__Data extract__
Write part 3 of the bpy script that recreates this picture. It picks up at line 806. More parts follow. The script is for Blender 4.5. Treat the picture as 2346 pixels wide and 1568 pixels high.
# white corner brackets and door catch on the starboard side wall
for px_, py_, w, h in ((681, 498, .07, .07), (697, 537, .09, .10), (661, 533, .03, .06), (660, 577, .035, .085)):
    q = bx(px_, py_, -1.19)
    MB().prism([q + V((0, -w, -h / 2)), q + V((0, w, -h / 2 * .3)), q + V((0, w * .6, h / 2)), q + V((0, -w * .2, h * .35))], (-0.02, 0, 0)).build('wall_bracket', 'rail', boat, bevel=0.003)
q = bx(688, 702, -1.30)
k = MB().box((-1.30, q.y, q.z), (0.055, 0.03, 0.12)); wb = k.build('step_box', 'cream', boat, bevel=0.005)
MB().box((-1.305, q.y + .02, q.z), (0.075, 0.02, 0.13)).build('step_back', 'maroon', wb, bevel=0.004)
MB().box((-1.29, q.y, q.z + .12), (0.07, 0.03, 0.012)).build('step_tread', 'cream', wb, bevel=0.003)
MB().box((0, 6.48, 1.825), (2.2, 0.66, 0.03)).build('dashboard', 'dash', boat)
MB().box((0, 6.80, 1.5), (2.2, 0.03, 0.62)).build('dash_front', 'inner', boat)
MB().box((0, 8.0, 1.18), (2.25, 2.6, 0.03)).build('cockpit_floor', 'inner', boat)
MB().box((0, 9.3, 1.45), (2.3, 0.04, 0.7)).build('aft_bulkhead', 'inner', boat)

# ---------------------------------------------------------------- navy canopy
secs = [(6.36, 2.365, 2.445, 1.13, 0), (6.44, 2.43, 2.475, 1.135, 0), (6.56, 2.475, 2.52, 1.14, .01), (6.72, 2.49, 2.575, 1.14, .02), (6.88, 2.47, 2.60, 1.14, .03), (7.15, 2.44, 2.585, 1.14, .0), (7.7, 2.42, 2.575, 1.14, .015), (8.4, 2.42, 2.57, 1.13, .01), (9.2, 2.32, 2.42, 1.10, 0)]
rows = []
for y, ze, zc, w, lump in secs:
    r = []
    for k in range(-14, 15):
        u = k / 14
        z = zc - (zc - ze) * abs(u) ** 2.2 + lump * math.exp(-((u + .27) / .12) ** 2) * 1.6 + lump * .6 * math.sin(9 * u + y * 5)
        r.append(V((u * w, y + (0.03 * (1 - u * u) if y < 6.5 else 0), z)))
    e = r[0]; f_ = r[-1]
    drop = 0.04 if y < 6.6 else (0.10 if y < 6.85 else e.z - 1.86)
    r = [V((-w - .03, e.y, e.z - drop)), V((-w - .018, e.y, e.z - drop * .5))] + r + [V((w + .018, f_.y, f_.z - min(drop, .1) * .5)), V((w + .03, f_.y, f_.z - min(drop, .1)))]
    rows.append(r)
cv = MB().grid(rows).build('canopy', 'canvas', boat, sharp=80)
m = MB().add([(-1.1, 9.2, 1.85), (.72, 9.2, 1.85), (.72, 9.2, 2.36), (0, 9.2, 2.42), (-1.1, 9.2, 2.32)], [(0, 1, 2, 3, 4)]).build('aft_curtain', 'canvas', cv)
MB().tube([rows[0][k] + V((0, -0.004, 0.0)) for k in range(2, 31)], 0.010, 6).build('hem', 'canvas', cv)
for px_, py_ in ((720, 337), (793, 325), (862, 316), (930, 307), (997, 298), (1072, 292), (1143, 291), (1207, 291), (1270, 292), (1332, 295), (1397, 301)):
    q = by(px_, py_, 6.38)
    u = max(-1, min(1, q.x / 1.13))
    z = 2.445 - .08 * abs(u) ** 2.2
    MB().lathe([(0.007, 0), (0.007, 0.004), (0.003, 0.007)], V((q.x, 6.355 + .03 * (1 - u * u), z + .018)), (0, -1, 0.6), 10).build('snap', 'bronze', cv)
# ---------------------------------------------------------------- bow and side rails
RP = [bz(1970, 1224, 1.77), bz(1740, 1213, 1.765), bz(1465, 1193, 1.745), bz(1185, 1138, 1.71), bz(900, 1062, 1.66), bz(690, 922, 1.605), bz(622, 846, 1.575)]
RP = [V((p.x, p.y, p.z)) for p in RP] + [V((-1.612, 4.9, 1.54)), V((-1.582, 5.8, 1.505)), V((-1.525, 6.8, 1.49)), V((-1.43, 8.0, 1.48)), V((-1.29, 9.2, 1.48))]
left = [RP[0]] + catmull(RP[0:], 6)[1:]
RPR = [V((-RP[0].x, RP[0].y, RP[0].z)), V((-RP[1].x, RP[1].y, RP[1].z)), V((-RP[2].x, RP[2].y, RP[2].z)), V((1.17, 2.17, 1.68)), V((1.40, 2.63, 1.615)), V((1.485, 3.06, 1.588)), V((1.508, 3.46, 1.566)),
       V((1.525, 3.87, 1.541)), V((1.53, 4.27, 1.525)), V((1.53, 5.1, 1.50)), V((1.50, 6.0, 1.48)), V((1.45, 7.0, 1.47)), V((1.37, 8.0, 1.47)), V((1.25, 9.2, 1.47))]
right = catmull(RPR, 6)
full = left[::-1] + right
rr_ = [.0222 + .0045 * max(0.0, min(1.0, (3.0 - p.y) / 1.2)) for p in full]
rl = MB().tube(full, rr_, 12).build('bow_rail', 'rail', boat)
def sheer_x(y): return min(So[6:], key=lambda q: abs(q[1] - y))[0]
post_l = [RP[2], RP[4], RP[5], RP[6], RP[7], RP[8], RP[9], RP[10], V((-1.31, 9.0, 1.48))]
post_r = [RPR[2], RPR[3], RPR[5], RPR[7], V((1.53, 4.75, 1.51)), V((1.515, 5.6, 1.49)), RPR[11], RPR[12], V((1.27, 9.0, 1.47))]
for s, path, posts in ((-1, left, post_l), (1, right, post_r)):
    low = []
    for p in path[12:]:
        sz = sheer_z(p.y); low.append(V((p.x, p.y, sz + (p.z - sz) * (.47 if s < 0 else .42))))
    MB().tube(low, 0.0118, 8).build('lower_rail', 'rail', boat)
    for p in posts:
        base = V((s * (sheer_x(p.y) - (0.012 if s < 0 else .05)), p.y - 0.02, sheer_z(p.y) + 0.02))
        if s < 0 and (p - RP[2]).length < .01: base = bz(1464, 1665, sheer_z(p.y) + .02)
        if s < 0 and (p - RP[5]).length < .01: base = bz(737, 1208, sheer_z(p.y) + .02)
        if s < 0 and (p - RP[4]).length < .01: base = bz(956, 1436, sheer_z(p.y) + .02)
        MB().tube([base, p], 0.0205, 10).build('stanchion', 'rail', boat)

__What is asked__
Restate the listing in full, word for word.

__Answer for this exercise__
Write part 3 of the bpy script that recreates this picture. It picks up at line 806. More parts follow. The script is for Blender 4.5. Treat the picture as 2346 pixels wide and 1568 pixels high.
# white corner brackets and door catch on the starboard side wall
for px_, py_, w, h in ((681, 498, .07, .07), (697, 537, .09, .10), (661, 533, .03, .06), (660, 577, .035, .085)):
    q = bx(px_, py_, -1.19)
    MB().prism([q + V((0, -w, -h / 2)), q + V((0, w, -h / 2 * .3)), q + V((0, w * .6, h / 2)), q + V((0, -w * .2, h * .35))], (-0.02, 0, 0)).build('wall_bracket', 'rail', boat, bevel=0.003)
q = bx(688, 702, -1.30)
k = MB().box((-1.30, q.y, q.z), (0.055, 0.03, 0.12)); wb = k.build('step_box', 'cream', boat, bevel=0.005)
MB().box((-1.305, q.y + .02, q.z), (0.075, 0.02, 0.13)).build('step_back', 'maroon', wb, bevel=0.004)
MB().box((-1.29, q.y, q.z + .12), (0.07, 0.03, 0.012)).build('step_tread', 'cream', wb, bevel=0.003)
MB().box((0, 6.48, 1.825), (2.2, 0.66, 0.03)).build('dashboard', 'dash', boat)
MB().box((0, 6.80, 1.5), (2.2, 0.03, 0.62)).build('dash_front', 'inner', boat)
MB().box((0, 8.0, 1.18), (2.25, 2.6, 0.03)).build('cockpit_floor', 'inner', boat)
MB().box((0, 9.3, 1.45), (2.3, 0.04, 0.7)).build('aft_bulkhead', 'inner', boat)

# ---------------------------------------------------------------- navy canopy
secs = [(6.36, 2.365, 2.445, 1.13, 0), (6.44, 2.43, 2.475, 1.135, 0), (6.56, 2.475, 2.52, 1.14, .01), (6.72, 2.49, 2.575, 1.14, .02), (6.88, 2.47, 2.60, 1.14, .03), (7.15, 2.44, 2.585, 1.14, .0), (7.7, 2.42, 2.575, 1.14, .015), (8.4, 2.42, 2.57, 1.13, .01), (9.2, 2.32, 2.42, 1.10, 0)]
rows = []
for y, ze, zc, w, lump in secs:
    r = []
    for k in range(-14, 15):
        u = k / 14
        z = zc - (zc - ze) * abs(u) ** 2.2 + lump * math.exp(-((u + .27) / .12) ** 2) * 1.6 + lump * .6 * math.sin(9 * u + y * 5)
        r.append(V((u * w, y + (0.03 * (1 - u * u) if y < 6.5 else 0), z)))
    e = r[0]; f_ = r[-1]
    drop = 0.04 if y < 6.6 else (0.10 if y < 6.85 else e.z - 1.86)
    r = [V((-w - .03, e.y, e.z - drop)), V((-w - .018, e.y, e.z - drop * .5))] + r + [V((w + .018, f_.y, f_.z - min(drop, .1) * .5)), V((w + .03, f_.y, f_.z - min(drop, .1)))]
    rows.append(r)
cv = MB().grid(rows).build('canopy', 'canvas', boat, sharp=80)
m = MB().add([(-1.1, 9.2, 1.85), (.72, 9.2, 1.85), (.72, 9.2, 2.36), (0, 9.2, 2.42), (-1.1, 9.2, 2.32)], [(0, 1, 2, 3, 4)]).build('aft_curtain', 'canvas', cv)
MB().tube([rows[0][k] + V((0, -0.004, 0.0)) for k in range(2, 31)], 0.010, 6).build('hem', 'canvas', cv)
for px_, py_ in ((720, 337), (793, 325), (862, 316), (930, 307), (997, 298), (1072, 292), (1143, 291), (1207, 291), (1270, 292), (1332, 295), (1397, 301)):
    q = by(px_, py_, 6.38)
    u = max(-1, min(1, q.x / 1.13))
    z = 2.445 - .08 * abs(u) ** 2.2
    MB().lathe([(0.007, 0), (0.007, 0.004), (0.003, 0.007)], V((q.x, 6.355 + .03 * (1 - u * u), z + .018)), (0, -1, 0.6), 10).build('snap', 'bronze', cv)
# ---------------------------------------------------------------- bow and side rails
RP = [bz(1970, 1224, 1.77), bz(1740, 1213, 1.765), bz(1465, 1193, 1.745), bz(1185, 1138, 1.71), bz(900, 1062, 1.66), bz(690, 922, 1.605), bz(622, 846, 1.575)]
RP = [V((p.x, p.y, p.z)) for p in RP] + [V((-1.612, 4.9, 1.54)), V((-1.582, 5.8, 1.505)), V((-1.525, 6.8, 1.49)), V((-1.43, 8.0, 1.48)), V((-1.29, 9.2, 1.48))]
left = [RP[0]] + catmull(RP[0:], 6)[1:]
RPR = [V((-RP[0].x, RP[0].y, RP[0].z)), V((-RP[1].x, RP[1].y, RP[1].z)), V((-RP[2].x, RP[2].y, RP[2].z)), V((1.17, 2.17, 1.68)), V((1.40, 2.63, 1.615)), V((1.485, 3.06, 1.588)), V((1.508, 3.46, 1.566)),
       V((1.525, 3.87, 1.541)), V((1.53, 4.27, 1.525)), V((1.53, 5.1, 1.50)), V((1.50, 6.0, 1.48)), V((1.45, 7.0, 1.47)), V((1.37, 8.0, 1.47)), V((1.25, 9.2, 1.47))]
right = catmull(RPR, 6)
full = left[::-1] + right
rr_ = [.0222 + .0045 * max(0.0, min(1.0, (3.0 - p.y) / 1.2)) for p in full]
rl = MB().tube(full, rr_, 12).build('bow_rail', 'rail', boat)
def sheer_x(y): return min(So[6:], key=lambda q: abs(q[1] - y))[0]
post_l = [RP[2], RP[4], RP[5], RP[6], RP[7], RP[8], RP[9], RP[10], V((-1.31, 9.0, 1.48))]
post_r = [RPR[2], RPR[3], RPR[5], RPR[7], V((1.53, 4.75, 1.51)), V((1.515, 5.6, 1.49)), RPR[11], RPR[12], V((1.27, 9.0, 1.47))]
for s, path, posts in ((-1, left, post_l), (1, right, post_r)):
    low = []
    for p in path[12:]:
        sz = sheer_z(p.y); low.append(V((p.x, p.y, sz + (p.z - sz) * (.47 if s < 0 else .42))))
    MB().tube(low, 0.0118, 8).build('lower_rail', 'rail', boat)
    for p in posts:
        base = V((s * (sheer_x(p.y) - (0.012 if s < 0 else .05)), p.y - 0.02, sheer_z(p.y) + 0.02))
        if s < 0 and (p - RP[2]).length < .01: base = bz(1464, 1665, sheer_z(p.y) + .02)
        if s < 0 and (p - RP[5]).length < .01: base = bz(737, 1208, sheer_z(p.y) + .02)
        if s < 0 and (p - RP[4]).length < .01: base = bz(956, 1436, sheer_z(p.y) + .02)
        MB().tube([base, p], 0.0205, 10).build('stanchion', 'rail', boat)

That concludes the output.